Lo primero que constatamos es que a partir de 2006, cuando Herrera realizó su primera muestra personal en el Cabildo, cada nuevo espiralamiento de su investigación plástica -como el del Hotel Rivendel de Piriápolis y el Salón del Autor Nacional de AGADU con la serie De cuerpo y Alma (2007), a los que se sumaron, en 2013 y 2014, la participación en la muestra internacional ARTE PUNTA (Hotel Conrad) y la exposición Herrera-Dorssi en el Palacio Legislativo, además de compartir los eventos multimediáticos Belleza Uruguaya 4 (Fundación Unión) y LA BESTIA POP (Embajada de Venezuela, junto a obras de Guillermo Fernández, Lola Fernández y Álvaro Moure Clouzet)- nos enfrenta a replanteos tan sorpresivos y tajantes como los que vivíamos frente a las variantes discográficas de los Beatles o las impredecibles biopsias del tejido imaginativo de Manuel Espínola Gómez.

Esta vez nos encontramos frente a obras de gran formato presentadas en una especie de conato dialéctico no sólo a nivel de texturas (matéricas, digitales, mixtas) sino de estructuras conectadas con el filum áureo o torsionadas por contraposiciones que amenazan inquietantemente la supervivencia del equilibrio.
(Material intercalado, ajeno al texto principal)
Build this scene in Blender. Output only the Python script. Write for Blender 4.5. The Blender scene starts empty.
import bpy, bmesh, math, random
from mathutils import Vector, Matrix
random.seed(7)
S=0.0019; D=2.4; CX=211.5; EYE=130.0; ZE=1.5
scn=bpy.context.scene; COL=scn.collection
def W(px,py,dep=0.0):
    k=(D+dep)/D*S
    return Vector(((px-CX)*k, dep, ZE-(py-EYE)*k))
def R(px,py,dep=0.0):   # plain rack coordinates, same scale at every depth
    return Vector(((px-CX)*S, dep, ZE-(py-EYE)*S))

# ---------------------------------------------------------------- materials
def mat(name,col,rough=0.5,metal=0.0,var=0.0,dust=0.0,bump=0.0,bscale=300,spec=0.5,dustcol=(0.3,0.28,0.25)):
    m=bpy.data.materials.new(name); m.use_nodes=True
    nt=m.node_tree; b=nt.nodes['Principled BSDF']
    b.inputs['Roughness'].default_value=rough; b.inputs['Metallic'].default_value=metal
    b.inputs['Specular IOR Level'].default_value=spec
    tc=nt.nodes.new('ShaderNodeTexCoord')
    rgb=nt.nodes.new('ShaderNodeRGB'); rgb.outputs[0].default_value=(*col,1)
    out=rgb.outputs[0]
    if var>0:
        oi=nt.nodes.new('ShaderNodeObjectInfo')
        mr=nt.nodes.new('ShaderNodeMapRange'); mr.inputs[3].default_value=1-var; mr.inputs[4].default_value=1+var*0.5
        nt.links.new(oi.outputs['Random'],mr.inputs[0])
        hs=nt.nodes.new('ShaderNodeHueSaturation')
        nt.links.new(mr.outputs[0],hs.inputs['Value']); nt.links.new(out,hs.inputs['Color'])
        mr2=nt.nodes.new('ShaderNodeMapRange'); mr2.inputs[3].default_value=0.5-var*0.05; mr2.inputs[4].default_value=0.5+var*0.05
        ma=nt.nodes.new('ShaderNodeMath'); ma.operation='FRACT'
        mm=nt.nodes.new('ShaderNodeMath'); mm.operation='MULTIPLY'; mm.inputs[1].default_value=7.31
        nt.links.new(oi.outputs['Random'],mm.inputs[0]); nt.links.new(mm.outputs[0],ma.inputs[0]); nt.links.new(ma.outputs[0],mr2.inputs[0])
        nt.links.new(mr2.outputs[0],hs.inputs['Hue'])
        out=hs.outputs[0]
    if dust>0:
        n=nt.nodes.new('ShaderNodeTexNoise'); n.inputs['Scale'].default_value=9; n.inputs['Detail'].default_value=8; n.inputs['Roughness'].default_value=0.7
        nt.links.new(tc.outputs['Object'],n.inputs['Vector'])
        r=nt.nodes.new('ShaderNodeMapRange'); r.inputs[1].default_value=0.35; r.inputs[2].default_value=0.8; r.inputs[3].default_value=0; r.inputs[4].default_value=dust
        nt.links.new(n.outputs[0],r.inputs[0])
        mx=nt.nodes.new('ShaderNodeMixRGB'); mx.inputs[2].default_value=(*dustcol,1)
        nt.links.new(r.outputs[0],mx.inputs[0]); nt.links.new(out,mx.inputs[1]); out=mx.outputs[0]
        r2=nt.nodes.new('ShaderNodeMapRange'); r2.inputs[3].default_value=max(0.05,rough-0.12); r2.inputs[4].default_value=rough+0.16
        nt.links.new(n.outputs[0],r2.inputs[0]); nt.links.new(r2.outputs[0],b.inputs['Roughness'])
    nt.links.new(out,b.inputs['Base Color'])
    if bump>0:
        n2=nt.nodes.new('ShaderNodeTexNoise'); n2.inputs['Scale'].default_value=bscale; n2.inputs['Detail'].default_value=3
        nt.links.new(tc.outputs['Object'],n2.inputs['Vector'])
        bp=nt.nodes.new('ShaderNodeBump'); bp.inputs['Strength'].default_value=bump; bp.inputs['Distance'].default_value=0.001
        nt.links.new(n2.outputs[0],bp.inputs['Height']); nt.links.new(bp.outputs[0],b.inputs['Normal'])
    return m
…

Pero hay otra escisión más impactante, todavía, y es una especie de guerra de galaxias que se plantea entre la personalísima paleta cantora de Herrera (de azules o dorados clarinantes, atornillamientos negros que exaltan el trasfondo de la inmaculación y las siempre exquisitas y tiernísimas variaciones de las gamas del rojo) y el acecho literalmente lacrimoso difuso de una angustia que no elude el feísmo caótico sino que lo denuncia.

Estamos frente a una tan complicada como imprescindible digestión de este siglo XXI que tantas veces nos hace acordar al latigueo satánicamente morboso que Jesús de Nazaret soportó con una invencible PAX-LUX interior.

Horacio Herrera es un confeso cristiano y su manierismo abstracto (que iconiza por momentos con humor pero en general con pena las desfiguraciones figurativas padecidas por la gratia giocondesca o los hombrecitos que el consumismo salvaje serializa como a macacos de tablet) se emparenta con la purificadora deflagración que Lorca supo parir inmerso en Yanquilandia.

Y podemos asegurarle al visitante, ya que aludimos a un mártir la Guerra Civil Española, que después de salir de la Sala Pedro Figari se sentirá energizado por el mismo soplo que exhala el graffiti que hace sobrevolar a Victoria Diez sobre nuestra emperrada decadencia tontovideana:

¡Ánimo, compañeros, que la vida puede más!